Friday, May 28, 2010

India's Wish List

India's Wish List
Ahsan-Waheed

India does not want to talk to Pakistan. What does it want? From the writings that come out of India especially from the RAW sponsored South Asia Analysis Group an Indian wish list is clearly discernible.

India wants Pakistan to be kept permanently in the dog house for a past proliferation episode and does not want anyone to believe that Pakistan has taken measures to achieve almost unassailable security and state of the art command and control measures. India wants the world to note and keep noting the extremist threat from Pakistan and Pakistan alone. It does not want anyone to ponder on the world wide extremism phenomenon. Nor does it want anyone to even think about the response by Islam to the threat it faces from extremism. And it certainly does not want a focus on the Hindoo extremism within India and the large segments of India's population and officialdom involved in this menace.

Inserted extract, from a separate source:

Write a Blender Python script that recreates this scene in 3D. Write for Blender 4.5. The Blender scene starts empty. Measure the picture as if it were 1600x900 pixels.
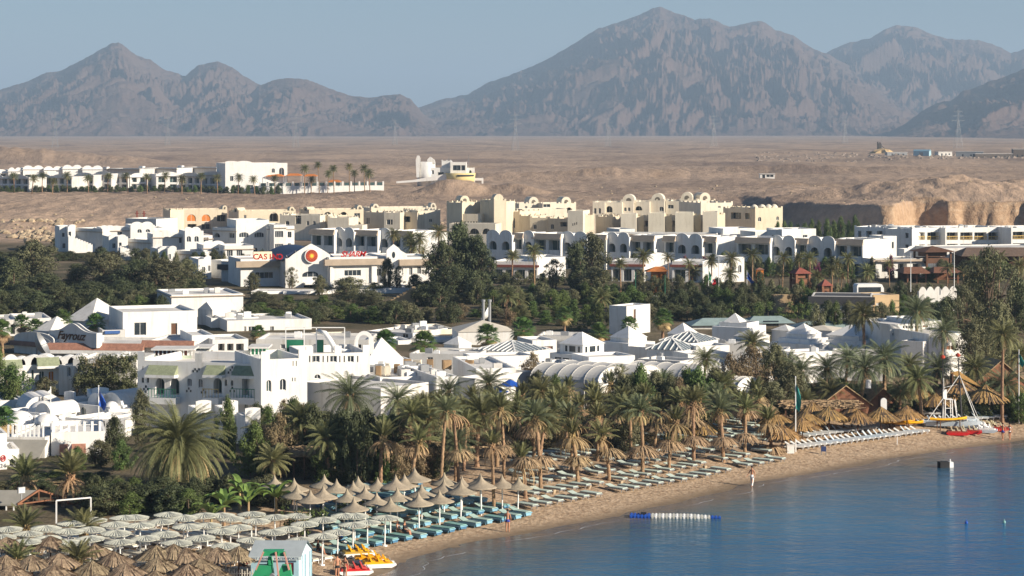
import bpy, math, random
import numpy as np
from mathutils import Vector, Matrix
random.seed(7)
R = math.radians
S = bpy.context.scene
COL = S.collection
F, HOR, CZ = 3600.0, 205.0, 32.0          # focal length in photo pixels, horizon row, eye height

# ------------------------------------------------------------------ camera
cam = bpy.data.objects.new('camera', bpy.data.cameras.new('camera'))
COL.objects.link(cam)
cam.location = (0, 0, CZ); cam.rotation_euler = (R(90), 0, 0)
cam.data.sensor_width = 36; cam.data.lens = 36*F/1600
cam.data.shift_y = -(450-HOR)/1600
cam.data.clip_start = 1; cam.data.clip_end = 60000
S.camera = cam
# ------------------------------------------------------------------ light
SUN_AZ, SUN_EL = 64, 22                   # degrees to the right of straight-behind-the-camera, above the horizon
sd = Vector((math.sin(R(SUN_AZ))*math.cos(R(SUN_EL)), -math.cos(R(SUN_AZ))*math.cos(R(SUN_EL)), math.sin(R(SUN_EL))))
W = bpy.data.worlds.new('World'); S.world = W; W.use_nodes = True
nt = W.node_tree
sky = nt.nodes.new('ShaderNodeTexSky'); sky.sky_type = 'NISHITA'; sky.sun_disc = False
sky.sun_elevation = R(SUN_EL); sky.sun_rotation = math.atan2(sd.x, sd.y)
sky.air_density = 1.0; sky.dust_density = 0.15; sky.ozone_density = 6.0; sky.altitude = 0
bg = nt.nodes['Background']; bg.inputs['Strength'].default_value = 0.051
nt.links.new(sky.outputs[0], bg.inputs['Color'])
sl = bpy.data.lights.new('sun', 'SUN'); sl.energy = 5.0; sl.angle = R(0.5); sl.color = (1.0, 0.88, 0.72)
so = bpy.data.objects.new('sun', sl); COL.objects.link(so)
so.rotation_euler = sd.to_track_quat('Z', 'Y').to_euler()
S.view_settings.view_transform = 'Standard'; S.view_settings.look = 'None'
S.view_settings.gamma = 1; S.view_settings.use_curve_mapping = False
S.view_settings.exposure = 0.74
S.render.engine = 'CYCLES'

# ------------------------------------------------------------------ helpers
def link(o, parent=None):
    COL.objects.link(o)
    if parent: o.parent = parent
    return o
def tag(o, label=None, cat=None, group=None, kind=None):
    if label:
        w = label.split()
        while len(w) > 16 and 'the' in w: w.remove('the')
        label = ' '.join(w)
    if label: o['label'] = label
    if cat: o['category'] = cat
    if group: o['group'] = group
    if kind: o['kind'] = kind
    return o
def thing(name, label, cat, loc=(0,0,0), rz=0, group=None):
    o = bpy.data.objects.new(name, None); o.location = loc; o.rotation_euler = (0,0,rz)
    link(o); o.empty_display_size = 0.5
    return tag(o, label, cat, group)
def copy_tree(o, parent=None):
    c = o.copy(); link(c)
    if parent: c.parent = parent
    for ch in o.children: copy_tree(ch, c)
    return c
def hide_proto(o): pass
class MB:
    def __init__(s): s.v=[]; s.f=[]; s.m=[]; s.cur=0
    def add(s, vs, fs):
        n=len(s.v); s.v.extend(vs)
        for f in fs: s.f.append(tuple(i+n for i in f)); s.m.append(s.cur)
        return s
    def quad(s,a,b,c,d): return s.add([a,b,c,d],[(0,1,2,3)])
    def box(s,x0,x1,y0,y1,z0,z1):
        v=[(x0,y0,z0),(x1,y0,z0),(x1,y1,z0),(x0,y1,z0),(x0,y0,z1),(x1,y0,z1),(x1,y1,z1),(x0,y1,z1)]
        return s.add(v,[(0,3,2,1),(4,5,6,7),(0,1,5,4),(1,2,6,5),(2,3,7,6),(3,0,4,7)])
    def bar(s,a,b,w,h=None):
        a=Vector(a); b=Vector(b); h=h or w; d=(b-a)
        if d.length<1e-6: return s
        d.normalize(); up=Vector((0,0,1)) if abs(d.z)<0.95 else Vector((1,0,0))
        x=d.cross(up).normalized()*w/2; y=x.cross(d).normalized()*h/2
        v=[tuple(p+q) for p in (a,b) for q in (-x-y,x-y,x+y,-x+y)]
        return s.add(v,[(3,2,1,0),(4,5,6,7),(0,1,5,4),(1,2,6,5),(2,3,7,6),(3,0,4,7)])
    def tube(s,pts,rad,n=8,cap=True):
        pts=[Vector(p) for p in pts]
        if not hasattr(rad,'__len__'): rad=[rad]*len(pts)
        vs=[]
        for i,p in enumerate(pts):
            d=(pts[min(i+1,len(pts)-1)]-pts[max(i-1,0)]).normalized()
            up=Vector((1,0,0)) if abs(d.x)<0.9 else Vector((0,1,0))
            x=d.cross(up).normalized(); y=d.cross(x)
            for k in range(n):
                a=2*math.pi*k/n; vs.append(tuple(p+x*math.cos(a)*rad[i]+y*math.sin(a)*rad[i]))
        fs=[]
        for i in range(len(pts)-1):
            for k in range(n):
                k2=(k+1)%n; fs.append((i*n+k,i*n+k2,(i+1)*n+k2,(i+1)*n+k))
        if cap: fs.append(tuple(range(n-1,-1,-1))); fs.append(tuple((len(pts)-1)*n+k for k in range(n)))
        return s.add(vs,fs)
    def lathe(s,prof,n=16,c=(0,0),a0=0,a1=2*math.pi,wob=None):
        full=abs(a1-a0-2*math.pi)<1e-6; m=n if full else n+1; vs=[]
        for j,(r,z) in enumerate(prof):
            for k in range(m):
                a=a0+(a1-a0)*k/n; w=wob(j,k) if wob else (1,0)
                vs.append((c[0]+r*w[0]*math.cos(a),c[1]+r*w[0]*math.sin(a),z+w[1]))
        fs=[]
        for j in range(len(prof)-1):
            for k in range(n):
                k2=(k+1)%m if full else k+1
                fs.append((j*m+k,j*m+k2,(j+1)*m+k2,(j+1)*m+k))
        return s.add(vs,fs)
    def prism(s,poly,axis,a,b):
        """extrude a 2-D outline along 'x','y' or 'z' from a to b"""
        def p(q,t): return {'x':(t,q[0],q[1]),'y':(q[0],t,q[1]),'z':(q[0],q[1],t)}[axis]
        n=len(poly); vs=[p(q,a) for q in poly]+[p(q,b) for q in poly]
        fs=[tuple(range(n-1,-1,-1)),tuple(range(n,2*n))]+[(i,(i+1)%n,(i+1)%n+n,i+n) for i in range(n)]
        return s.add(vs,fs)
    def xf(s,M,start=0):
        for i in range(start,len(s.v)): s.v[i]=tuple(M@Vector(s.v[i]))
        return s
    def mesh(s,name,mats,smooth=False):
        me=bpy.data.meshes.new(name); me.from_pydata(s.v,[],s.f)
        if not isinstance(mats,(list,tuple)): mats=[mats]
        for m in mats: me.materials.append(m)
        if len(mats)>1: me.polygons.foreach_set('material_index',s.m)
        if smooth: me.polygons.foreach_set('use_smooth',[True]*len(me.polygons))
        me.update(); return me
    def build(s,name,mats,parent=None,smooth=False,loc=None,rz=0):
        o=bpy.data.objects.new(name,s.mesh(name,mats,smooth))
        if loc: o.location=loc
        o.rotation_euler=(0,0,rz)
        return link(o,parent)
def text_mesh(body,size,depth,name,mat,parent,loc,rot=(R(90),0,0),shear=0,bold=0):
    cu=bpy.data.curves.new(name,'FONT'); cu.body=body; cu.size=size; cu.extrude=depth; cu.align_x='CENTER'; cu.align_y='CENTER'; cu.shear=shear; cu.offset=bold
    t=bpy.data.objects.new(name+'_src',cu); COL.objects.link(t)
    me=bpy.data.meshes.new_from_object(t); bpy.data.objects.remove(t)
    me.materials.clear(); me.materials.append(mat)
    o=bpy.data.objects.new(name,me); o.location=loc; o.rotation_euler=rot
    return link(o,parent)
ORD='first second third fourth fifth sixth seventh eighth ninth tenth eleventh twelfth thirteenth fourteenth fifteenth sixteenth seventeenth eighteenth nineteenth twentieth'.split()
def ordn(i):
    return ORD[i] if i<20 else ['twenty','thirty','forty','fifty','sixty','seventy'][(i+1)//10-2]+('th' if False else '-'+ORD[(i+1)%10-1] if (i+1)%10 else '')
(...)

India wants Pakistan to be labeled the epicenter of terror. It does not want anyone to believe that Pakistan is the victim of terror and that it is fighting a successful counterinsurgency that has its roots in Afghanistan. It also does not want anyone to believe that Pakistan has cut the link between international terror and the extremists with domestic agendas and is now shoring up its internal security. India does not want the spotlight on its own activities to destabilize Pakistan by covert support to subversive elements in Baluchistan and insurgents in FATA. It is this policy by India that backfired and led to the bombing of its embassy in Kabul and the terrorist attacks in Bombay. India makes much of the dossier presented to Pakistan but it does not want anyone to investigate the domestic links to the attack. India is irked by the US-Pakistan relationship and wants the US, its media and its people to be fed anti Pakistan propaganda and it uses all its assets for that.

There is more. India on its way to becoming a world power is worried about the nuclear and conventional threat from Pakistan. Its Army Chief thinks that Pakistan is going beyond legitimate deterrence requirements. No one should however question India's massive conventional build up and unrestrained nuclear weapons development that has received a massive boost through the US-India Nuclear Technology Agreement. India is appalled that a Chinese scholar has dared to publish a treatise on the possible break up of India—under the weight of its ambitions and death wishes for others.

India, of course, is a sovereign state and has a right to its wishes and plans to get those wishes fulfilled. It just needs to note whether the reactions and counter strategies triggered by its policies are in its own or regional or world interest? Already there is talk of India's linkage to the Tamil Tigers for the mess in Sri Lanka and for the attack on the Sri Lankan cricket team in Pakistan. More such revelations could follow. This is the time when India can reassure others and move towards bilateral talks and regional harmony—but that is not what India wishes for.